Parliament overwhelmingly backed its rapporteur, Karin SCHEELE (PES, AT), in presenting a legislative resolution which states quite baldly that 'the European Parliament rejects the Commission proposal'. The rapporteur argued that the draft directive was 'very unsatisfactory' and 'difficult to improve by means of amendments'. In addition, she said, the text lacked any proper scientific basis.
 
In 1996, the Community concluded two identical agreements on the trapping of certain animal species, firstly with Russia and Canada and then with the United States. The Council approved the agreements in 1998 but, because national laws continued to differ, the Commission proposed that a directive be adopted to harmonise these laws and thus enable the European Union to comply with these agreements. The draft directive does not cover leghold traps, which have been banned since 1991. The aim is to regulate other traps, for example drowning traps, to make them less cruel. The agreements and the draft directive cover 19 species (muskrat, marten, sable, badger, wolf, beaver, otter, etc.).
 
In June 1997, meanwhile, Parliament condemned by a large majority the agreement concluded with Canada and Russia because it did not take sufficient account of animal welfare and was primarily motivated by trade considerations.
 
The use of the term 'humane' in the title of the directive was strongly contested by some members of the Parliament, particularly the Socialist, Green and GUE/NGL groups.
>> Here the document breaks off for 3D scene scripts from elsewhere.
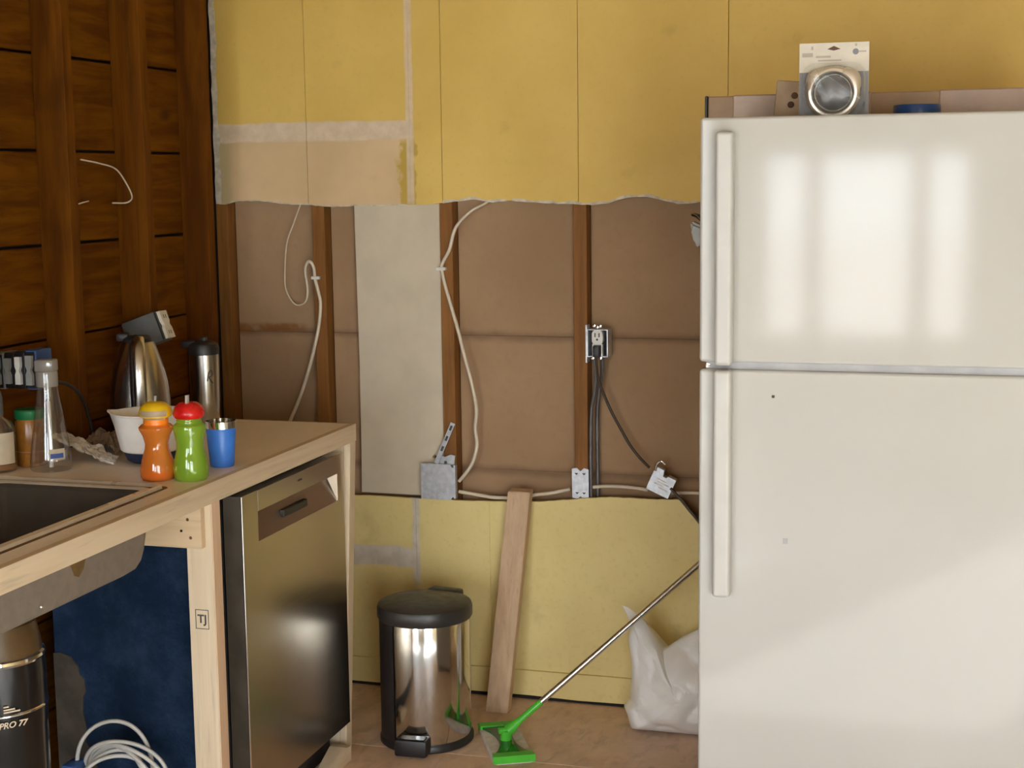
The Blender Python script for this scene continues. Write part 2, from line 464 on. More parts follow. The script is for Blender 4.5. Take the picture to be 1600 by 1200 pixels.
def obj(name, bm, mat, parent=None, smooth=False, label=None, cat=None, group=None, kind=None, angle=35, recalc=True):
    if recalc: bmesh.ops.recalc_face_normals(bm, faces=bm.faces[:])
    me = bpy.data.meshes.new(name)
    if parent is not None: bm.transform(world_of(parent).inverted())
    if smooth:
        ca = math.cos(math.radians(angle))
        for f in bm.faces: f.smooth = True
        for e in bm.edges:
            if len(e.link_faces) == 2 and e.link_faces[0].normal.dot(e.link_faces[1].normal) < ca: e.smooth = False
    bm.to_mesh(me); bm.free()
    me.materials.append(MAT[mat])
    o = bpy.data.objects.new(name, me); COL.objects.link(o)
    if parent is not None: o.parent = parent
    tag(o, label, cat, group, kind)
    return o

def tag(o, label=None, cat=None, group=None, kind=None):
    if label: o['label'] = label
    if cat: o['category'] = cat
    if group: o['group'] = group
    if kind: o['kind'] = kind
    return o

def thing(name, label, cat, loc=(0, 0, 0), group=None, kind=None):
    o = bpy.data.objects.new(name, None); COL.objects.link(o)
    o.location = loc; o.empty_display_size = .05
    return tag(o, label, cat, group, kind)

def nb(): return bmesh.new()

def bx(name, mat, parent, x0, x1, y0, y1, z0, z1, bev=.0, seg=2, M=None, **kw):
    bm = nb(); box(bm, x0, x1, y0, y1, z0, z1, bev, seg, M)
    o = obj(name, bm, mat, parent, smooth=bev > 0, **kw)
    if bev > 0:
        wn_ = o.modifiers.new('flat_faces', 'WEIGHTED_NORMAL'); wn_.weight = 100; wn_.keep_sharp = True
    return o

def tb(name, mat, parent, pts, r, sub=6, seg=8, flat=1.0, **kw):
    bm = nb(); tube(bm, pts, r, sub, seg, flat); return obj(name, bm, mat, parent, smooth=True, angle=60, **kw)

def lt(name, mat, parent, prof, c, seg=40, **kw):
    k2 = {k: kw.pop(k) for k in ('a0', 'a1', 'fn', 'M') if k in kw}
    bm = nb(); lathe(bm, prof, seg, c, **k2); return obj(name, bm, mat, parent, smooth=True, **kw)

def text_mesh(name, body, size, M, mat, parent, extrude=.0004, shear=0.0, bold=0.0):
    cu = bpy.data.curves.new(name, 'FONT'); cu.body = body; cu.size = size; cu.extrude = extrude
    cu.shear = shear; cu.offset = bold; cu.align_x = 'CENTER'; cu.align_y = 'CENTER'
    tmp = bpy.data.objects.new(name, cu)
    me = bpy.data.meshes.new_from_object(tmp)
    bpy.data.objects.remove(tmp); bpy.data.curves.remove(cu)
    me.transform(world_of(parent).inverted() @ M)
    me.materials.append(MAT[mat])
    o = bpy.data.objects.new(name, me); COL.objects.link(o); o.parent = parent
    return o

def T(x, y, z): return Matrix.Translation((x, y, z))
def Rz(a): return Matrix.Rotation(a, 4, 'Z')
def Rx(a): return Matrix.Rotation(a, 4, 'X')
def Ry(a): return Matrix.Rotation(a, 4, 'Y')
def about(p, R): return T(*p) @ R @ T(-p[0], -p[1], -p[2])

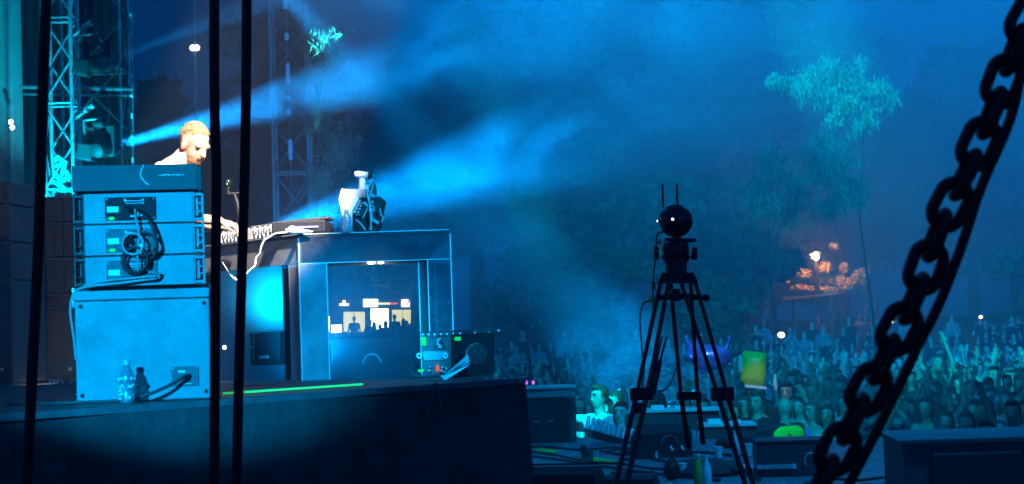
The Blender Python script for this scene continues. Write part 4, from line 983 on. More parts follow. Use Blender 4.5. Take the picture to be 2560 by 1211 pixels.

It was also queried by the Commission's own Scientific and Veterinary Committee, which maintained that the international agreements do not rule out unacceptable levels of suffering.
 
However, a large majority vote in of the Parliament was achieved partly because of an alliance between contradictory points of view, between those who thought the directive too weak and those who believed it went too far. Some, including a number of Dutch MEPs, did not want the directive to possibly hinder the fight against certain harmful animals, in particular the muskrat, which constantly threatens the dykes that protect the regions of the Netherlands below sea level.
 
Commissioner DIMAS said the Commission would now have to reflect on the best way of moving forward.